Le maire dit attendre avec impatience le rapport Woerth, chargé par l’exécutif d’une réflexion sur la décentralisation.
« Le soutien d’un échelon territorial »
Contacté, le Département estime que c’est « seulement une proposition de motion. Les départements de Gironde et de l’Essonne font la même démarche » .
« Cette lettre était dans un but informatif, estime la collectivité territoriale. On veut faire savoir nos difficultés et que les mairies le fassent savoir à l’État vu que nous avons le sentiment de ne pas être entendus » , explique le Département.
Une centaine de communes des Yvelines vont signer cette motion selon le Département. « Il n’y a pas de prisme politique. Il y a des mairies de gauche qui vont l’adopter et des mairies de droite qui ne vont pas l’adopter. Ce n’est pas un acte politique au sens politique partisane, explique le Département. On est plus dans un acte transpartisan pour soutenir l’échelon départemental qui existe depuis 1790. »

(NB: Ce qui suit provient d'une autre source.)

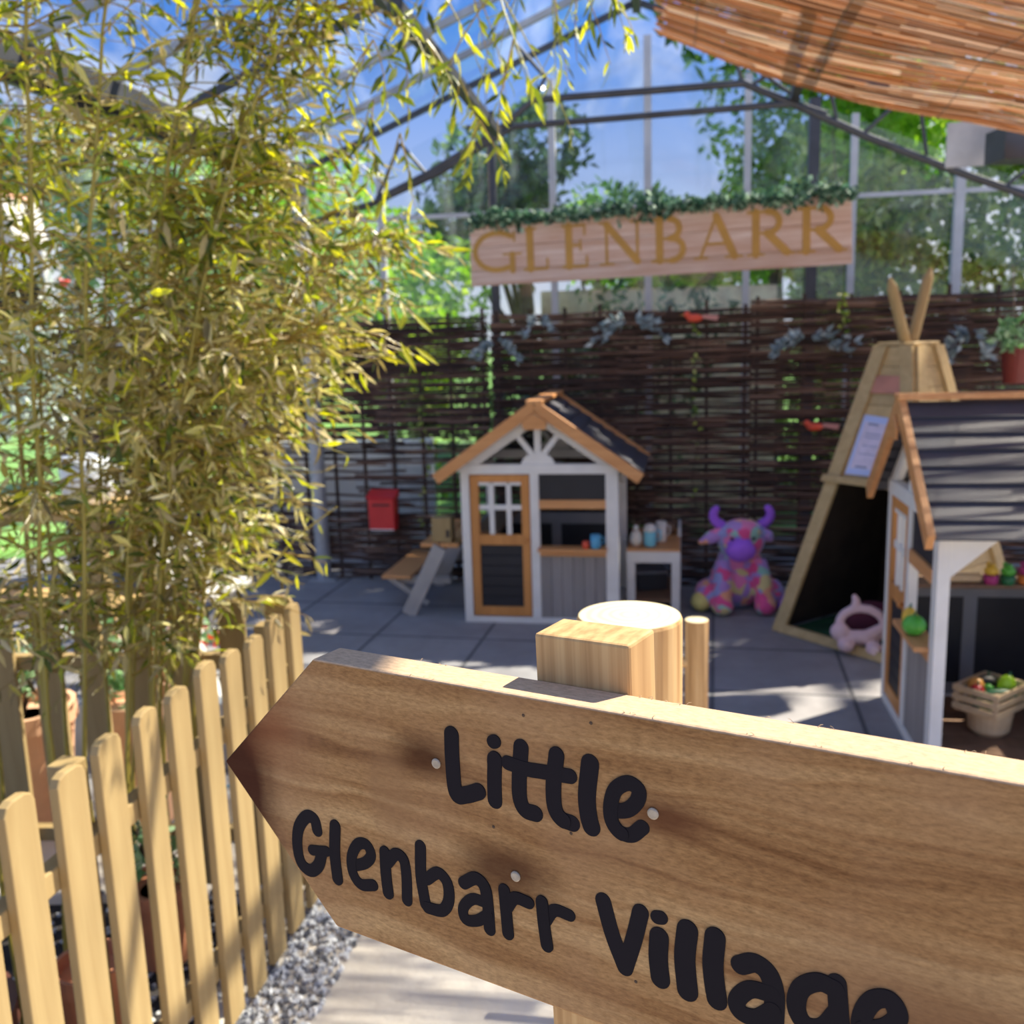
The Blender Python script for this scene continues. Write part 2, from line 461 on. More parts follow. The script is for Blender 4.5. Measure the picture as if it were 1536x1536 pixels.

❝ La chute vertigineuse des transactions immobilières qui nourrissent notre seule fiscalité se traduit pour le Département, dès cette année, par une perte de recettes de fonctionnement de près de 140 millions d’euros, soit 12 % de nos ressources totales, et ceci sans réelles perspectives de redressement à court terme. PIERRE BÉDIER, DANS LA LETTRE ADRESSÉE AUX MAIRES DES YVELINES
❝ Le Département des Yvelines avait par exemple prévu de reconstruire quatre collèges. Nous nous posons désormais la question si l’on peut encore en faire un… OLIVIER LEBRUN, MAIRE DE VIROFLAY ET CONSEILLER DÉPARTEMENTAL
❝ C’est une démarche politique que je comprends dans le fait qu’il y a un besoin de repenser la fiscalité des collectivités. Mais évidemment, c’est une démarche politique. FABIEN AUFRECHTER, MAIRE DE VERNEUIL-SUR-SEINE
■ * Les droits de mutation correspondent à des frais que l’acheteur d’un bien immobilier doit payer lors d’une transaction immobilière.